Faire respecter les gestes barrières
L’activité a très bien repris. « On est repartis comme avant, poursuit Vincent. Les grandes chaînes de fast food étaient restées fermées, et puis les gens reviennent un peu aux petits commerçants ». L’entrepreneur se désole toutefois de voir de moins en moins de personnes arriver masquées. « C’est comme si on oubliait vite, on a l’impression qu’il ne s’est rien passé. Depuis 8/10 jours, je n’ai vu personne avec un masque. On doit aussi un peu faire la police et demander aux gens d’attendre dehors une fois qu’ils ont pris leur commande. »
La Bella vita
A la Bella vita, Didier Berteloot a rouvert le 1er mai en vente à emporter et en profite pour remercier les clients fidèles qui ont été présents dès la réouverture.
Du confinement, il en dira juste que « c’était une période longue et difficile pour tout le monde, humainement et économiquement, dont il va maintenant falloir se relever ».
Le restaurateur préfère se tourner vers l’avenir et travaille sur de nouvelles pizzas, qui viendront compléter dans les semaines à venir la carte des pizzas actuelles qui resteront des classiques de la Bella Vita.

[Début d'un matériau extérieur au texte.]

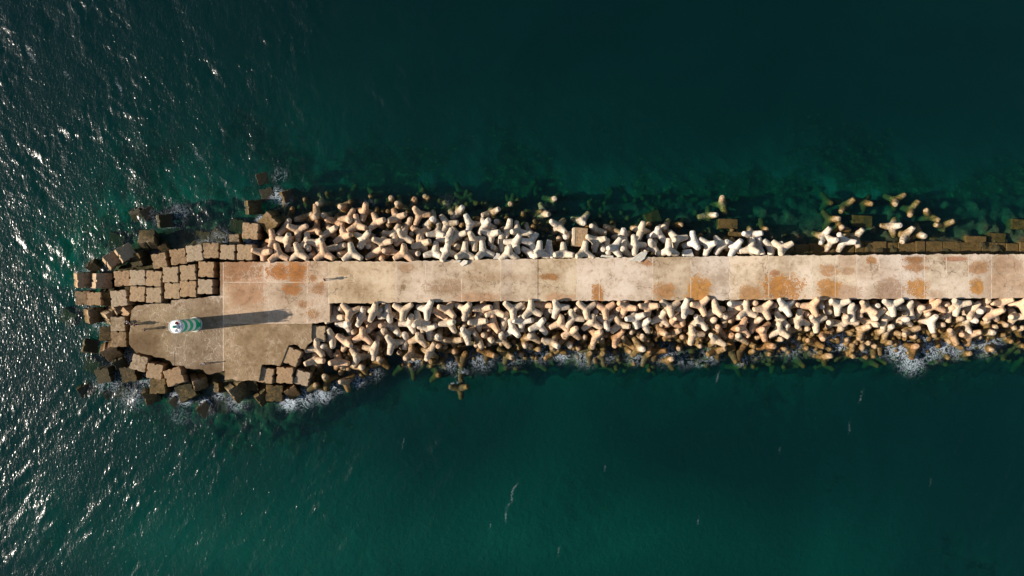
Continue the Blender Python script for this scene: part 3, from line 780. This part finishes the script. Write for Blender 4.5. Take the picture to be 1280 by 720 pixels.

L’aménagement de la salle a également été revu, dans le respect des mesures barrières. Alors que seule la vente à emporter était disponible depuis la réouverture, les places assises seront de nouveau disponibles en fin de semaine, avec 4 places en moins, « mais ce n’est pas une grande salle et c’est difficile de faire autrement, avec les distances de un mètre entre tablées ».
L’essentiel, pour Didier Berteloot, étant que « la vie puisse reprendre normalement son cours pour tout le monde ».